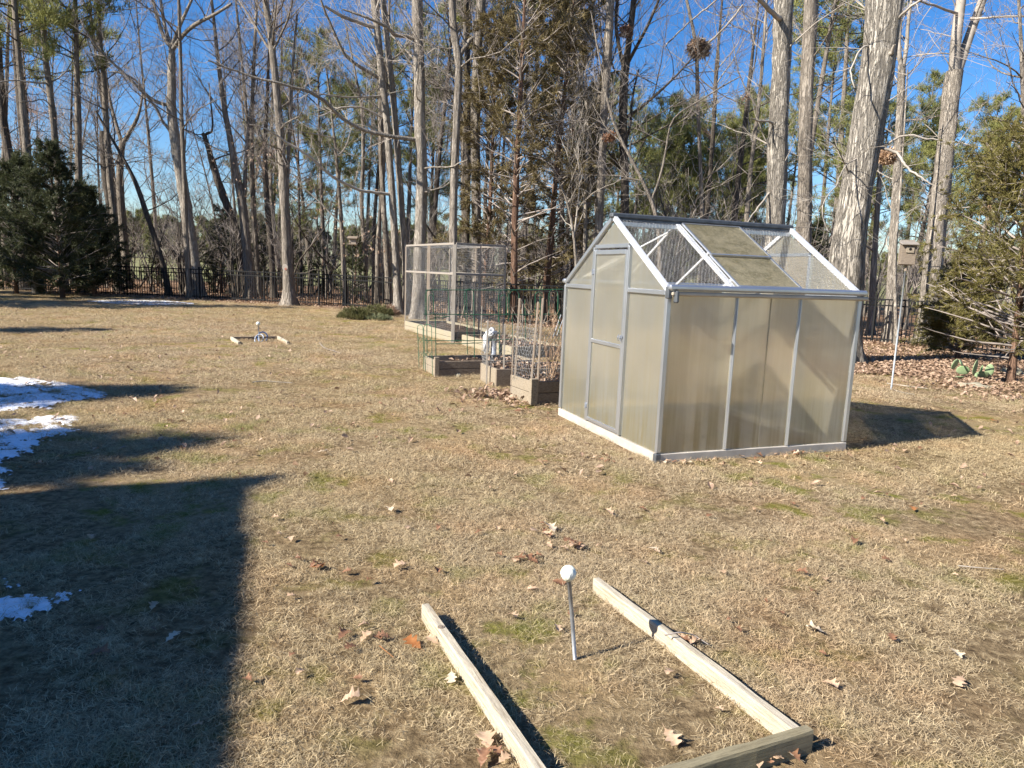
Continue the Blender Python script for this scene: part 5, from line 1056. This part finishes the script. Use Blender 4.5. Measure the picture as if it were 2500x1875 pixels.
b_ = lump('plastic_bag', (0, 0, .42), (.10, .09, .09), 5, 'white_plastic', .35); b_.parent = o; b_ = lump('plastic_bag', (-.07, -.03, .22), (.06, .06, .2), 6, 'white_plastic', .35); b_.parent = o
# dry shrub in bed D
def stems(name, base, n, h, spread, mat, label, cat, seed, r=.004, tw=3):
    rn = random.Random(seed); th = []
    for k in range(n):
        P = wander(rn, (rn.gauss(0, .04), rn.gauss(0, .04), 0), (rn.gauss(0, spread), rn.gauss(0, spread), 1), h*rn.uniform(.6, 1), 8, .1, .03); th.append((P, np.linspace(r, r*.4, 8)))
        for j in range(tw):
            q, _, d = along(P, th[0][1], rn.uniform(.3, 1)); th.append((wander(rn, q, perp_dir(rn, d, R(40)), h*.3*rn.random()+.05, 8, .12, .03), np.linspace(r*.6, r*.25, 8)))
    V, F4 = tubes(th, 4); o = obj(name, mesh_np(name, V, F4, None, (M[mat],), True)); o.location = base; return tag(o, label, cat)
stems('dry_shrub', onplane(1191, 787, aD+eD*.45, uD)*[1, 1, 0]+[0, 0, .26], 17, .95, .16, 'leaf_tan', 'tan leafless berry bush in the staked bed', 'shrub', 3, .0045, 5)
stems('dry_shrub', G(1150, 745), 9, 1.3, .25, 'twig_pale', 'grey bare shrub behind the staked bed', 'shrub', 5, .006, 5)
# low juniper and dry plant by the twin oaks
def low_shrub(px, py, w, d, h, mat, label, seed, n=700):
    rs = np.random.default_rng(seed); c = G(px, py); a = rs.random(n)*6.283; r_ = np.sqrt(rs.random(n)); P = np.stack([w*r_*np.cos(a), d*r_*np.sin(a), h*np.sqrt(np.maximum(0, 1-r_**2))*rs.uniform(.2, 1, n)*(1+.4*np.sin(a*5))], 1); D = np.stack([np.cos(a)*.6, np.sin(a)*.6, np.ones(n)], 1)
    V, F3 = leaf_blades(rs, P, D, 14, .10, .018, .5); o = obj('low_shrub', mesh_np('low_shrub', V, None, F3, (M[mat],))); o.location = c; return tag(o, label, 'shrub')
low_shrub(775, 689, .62, .4, .26, 'juniper', 'low spreading green juniper left of the pale twin oaks', 3); low_shrub(815, 683, .5, .4, .28, 'juniper', 'low green juniper, right part next to the rusty plant', 4, 500); low_shrub(840, 681, .42, .35, .27, 'leaf_litter', 'rusty-brown low plant at the foot of the twin oaks', 5, 300); low_shrub(818, 692, .4, .25, .12, 'ground_green', 'small grey-green flowering plants in front of the juniper', 6, 160)

# ---------------------------------------------------------------- birdhouse
bb0 = G(1925, 841); tp = at(1957.5, 573, bb0[1]); bh = empty('birdhouse', bb0, 0, 'weathered wooden birdhouse on a leaning grey pole, right of the greenhouse', 'birdhouse'); tt = tp-bb0; tu = unit(tt)
mb = MB(); mb.tube([(0, 0, -.05), tt*.5, tt*.97], .0135, 10); mb.build('pole', M['galv'], bh, True)
mb = MB(); mb.tube([tt*.955, tt*1.02], .02, 8); mb.build('pole_sleeve', M['wood_old'], bh, True)
fx = unit(np.array([.97, -.26, 0])-tu*(np.array([.97, -.26, 0])@tu)); fz = tu; fy = np.cross(fz, fx); Rm = np.array([fx, fy, fz]).T
def lb(c, s, name, mat, parent, rx=0, bev=.003):
    mb = MB(); r_ = Rm @ np.array(Matrix.Rotation(rx, 3, 'X')); mb.box(tt+Rm@np.array(c), s, r_, bev); return mb.build(name, mat, parent)
lb((0, 0, .155), (.20, .14, .29), 'box', M['wood_old'], bh); lb((0, .08, .19), (.205, .02, .38), 'back_board', M['wood_grey'], bh); lb((.0, -.03, .325), (.235, .20, .02), 'roof', M['wood_grey'], bh, R(12)); fp = lb((.012, -.079, .225), (.11, .018, .085), 'entrance_plate', M['wood_weathered'], bh)
mb = MB(); c = tt+Rm@np.array([.012, -.0885, .235]); mb.tube([c, c-Rm@np.array([0, .001, 0])], .021, 18); mb.build('entrance_hole', M['hole'], fp)
# bird feeder on its pole
fc = at(759, 520, 23); fd = empty('bird_feeder', (fc[0]+.05, fc[1], 0), 0, 'brown roofed bird feeder on a thin pole near the gate', 'bird feeder'); zf = fc[2]
mb = MB(); mb.tube([(0, 0, 0), (0, 0, zf-.1)], .012, 8); mb.build('pole', M['black_metal'], fd); mb = MB(); mb.box((0, 0, zf-.11), (.30, .22, .03), None, .004); mb.build('tray', M['wood_old'], fd)
mb = MB(); mb.box((0, 0, zf-.005), (.22, .13, .175), None, .004); mb.build('seed_box', M['wood_stake'], fd); mb = MB(); mb.bar((-.16, -.06, zf+.10), (.16, -.06, zf+.10), .17, .02, (0, -.5, 1)); mb.bar((-.16, .06, zf+.10), (.16, .06, zf+.10), .17, .02, (0, .5, 1)); mb.build('roof', M['wood_old'], fd)
# disc on the lawn oak
tc = at(616, 578, 26.35); mb = MB(); mb.tube([(0, .02, 0), (0, -.005, 0), (0, -.012, 0)], [.125, .125, .115], 20); o = mb.build('round_disc', M['wood_grey']); o.location = tc; o.rotation_euler = (0, 0, -.3); tag(o, 'round weathered disc hanging on the lawn oak\'s trunk', 'disc')
mb = MB(); mb.tube([(.03, -.014, -.05), (.03, -.02, -.05)], .05, 12); mb.build('red_mark', M['brick'], o)
# nests
def nest(px, py, Y, r, label, seed, n=420, mats='leaf_brown'):
    rs = np.random.default_rng(seed); c = at(px, py, Y); P = rs.normal(0, 1, (n, 3)); P /= np.linalg.norm(P, axis=1, keepdims=True); D = P.copy(); P *= (rs.random((n, 1))**.4)*np.array([r, r*.8, r*.78])
    V, F3 = leaf_blades(rs, P, D+[0, 0, -.3], 3, r*.42, r*.22, .9); o = obj('leaf_nest', mesh_np('leaf_nest', V, None, F3, (M[mats],))); o.location = c; return tag(o, label, 'nest')
nest(1509, 104, 23.9, .34, 'big ball-shaped squirrel nest of brown leaves, high on the slim pale tree', 1, mats='leaf_litter'); nest(1382, 1, 23, .01, '', 99) if False else None
nest(1400, 72, 22.7, .20, 'dark leaf nest in the fork of the dark many-forked tree', 2, 220, 'leaf_brown') if False else nest(1351, 68, 22.6, .19, 'dark leaf nest in the fork of the dark many-forked tree', 2, 240, 'leaf_brown')
nest(1318, 296, 21.6, .20, 'small clump of brown leaves clinging to the straight grey-brown trunk', 3, 120, 'leaf_brown'); nest(1917, 337, 15.5, .19, 'brown leaf clump under the biggest oak\'s right limb', 4, 300, 'leaf_tan'); nest(1612, 208, 22, .16, 'small hanging cluster of brown leaves left of the flaky oak', 5, 36, 'leaf_litter'); nest(2134, 452, 12.5, .10, 'hanging brown leaves in front of the sky above the olive cedar', 6, 40, 'leaf_tan')
# dead leaves clinging to twigs
def cling(cx, cy, Y, w, h, n, label, seed):
    rs = np.random.default_rng(seed); c = at(cx, cy, Y); P = rs.normal(0, 1, (n, 3))*[w, .8, h]; V, F3 = leaf_blades(rs, P, np.tile([0, 0, -1.], (n, 1)), 2, .09, .05, .8); o = obj('clinging_leaves', mesh_np('clinging_leaves', V, None, F3, (M['leaf_litter'],))); o.location = c; return tag(o, label, 'leaves')
cling(455, 330, 31, 1.1, .5, 110, 'rusty dead leaves clinging to the twigs of the broken leaning tree', 1); cling(590, 390, 28, 1.0, .7, 110, 'rusty dead leaves clinging beside the lawn oak', 2); cling(60, 290, 31, 1.2, .8, 90, 'dark dead leaves clinging near the left edge', 3); cling(720, 450, 26, .8, .5, 70, 'dead leaves clinging above the bird feeder', 4); cling(820, 530, 24, .7, .3, 60, 'dead leaves clinging left of the twin oaks low down', 5)

# ---------------------------------------------------------------- cactus, rocks, sticks
cp = G(2108, 822); ct = empty('prickly_pear', cp, 0, 'prickly pear cactus with flat grey-green pads among the leaves at right', 'cactus')
for k, (cx, cy, w, h, rz, tl) in enumerate([(1150, 1022, 30, 42, .4, .3), (1195, 1012, 36, 26, .9, -.5), (1210, 1068, 44, 34, -.3, .2), (1300, 1048, 42, 56, .7, .1), (1350, 1100, 46, 32, -.2, .5), (1406, 1066, 28, 44, -.6, .1), (1180, 1120, 42, 18, .2, 1.1), (1345, 1060, 30, 30, 1.2, .2)]):
    p = at(1725.4+cx*.2933, 486.6+cy*.2933, cp[1]+.12*(k % 3-1)); sc_ = .2933*12.7/1530; o = lump('pad', p-cp, (w*sc_, .016, h*sc_), k, 'cactus', .06, 3, 3); o.parent = ct; o.rotation_euler = (tl, 0, rz)
mb = MB(); mb.tube([(0, 0, -.02), (.0, .0, .12)], [.04, .03], 8); mb.build('stem', M['cactus'], ct)
o = lump('rock', G(2104, 838)+[0, 0, .0], (.30, .13, .075), 3, 'rock', .25); o.rotation_euler = (0, 0, -.5); tag(o, 'long flat mossy stone in front of the cactus', 'rock')
o = lump('rock', G(2186, 812)+[0, 0, .03], (.2, .14, .11), 4, 'rock', .3); tag(o, 'tan rounded stone right of the cactus', 'rock')
o = lump('rock', G(989.5, 813)+[0, 0, .01], (.05, .05, .04), 5, 'rock', .15, 3); tag(o, 'small round stone in front of the trellis bed', 'rock')
def stick(pp, r, mat, label):
    P = [G(x, y, z) for x, y, z in pp]; b = P[0]*[1, 1, 0]; Q, rr_ = resample(np.array(P)-b, np.linspace(r, r*.5, len(P)), len(P)*4); V, F4 = tubes([(Q, rr_)], 6); o = obj('fallen_stick', mesh_np('fallen_stick', V, F4, None, (M[mat],), True)); o.location = b; tag(o, label, 'stick')
stick([(545, 826, .02), (570, 822, .03), (600, 825, .02), (632, 827, .02)], .009, 'twig_pale', 'pale thin stick lying left on the mid lawn')
stick([(1916, 828, .02), (1960, 834, .03), (2004, 839, .02)], .010, 'twig_pale', 'pale stick right of the birdhouse pole foot, upper one'); stick([(1930, 842, .02), (1955, 849, .02), (1976, 852, .02)], .008, 'twig_pale', 'pale stick right of the birdhouse pole foot, lower one')
stick([(1436, 1372, .09), (1470, 1365, .10), (1500, 1372, .05), (1530, 1392, .03)], .0035, 'twig', 'curved twig lying across the right board of the near frame'); stick([(2070, 1222, .02), (2110, 1226, .02), (2168, 1230, .02)], .004, 'twig_pale', 'thin straight stick at the right, on the bare soil')
stick([(690, 740, .02), (700, 752, .03), (735, 762, .02)], .01, 'twig', 'dark stick on the lawn near the junipers'); stick([(820, 1395, .03), (850, 1420, .03)], .002, 'leaf_rust', 'orange pine needle left of the near frame')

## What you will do
Gather and copy every line of the data in which the string "part" is found.

## The response
Continue the Blender Python script for this scene: part 5, from line 1056. This part finishes the script. Use Blender 4.5. Measure the picture as if it were 2500x1875 pixels.
low_shrub(775, 689, .62, .4, .26, 'juniper', 'low spreading green juniper left of the pale twin oaks', 3); low_shrub(815, 683, .5, .4, .28, 'juniper', 'low green juniper, right part next to the rusty plant', 4, 500); low_shrub(840, 681, .42, .35, .27, 'leaf_litter', 'rusty-brown low plant at the foot of the twin oaks', 5, 300); low_shrub(818, 692, .4, .25, .12, 'ground_green', 'small grey-green flowering plants in front of the juniper', 6, 160)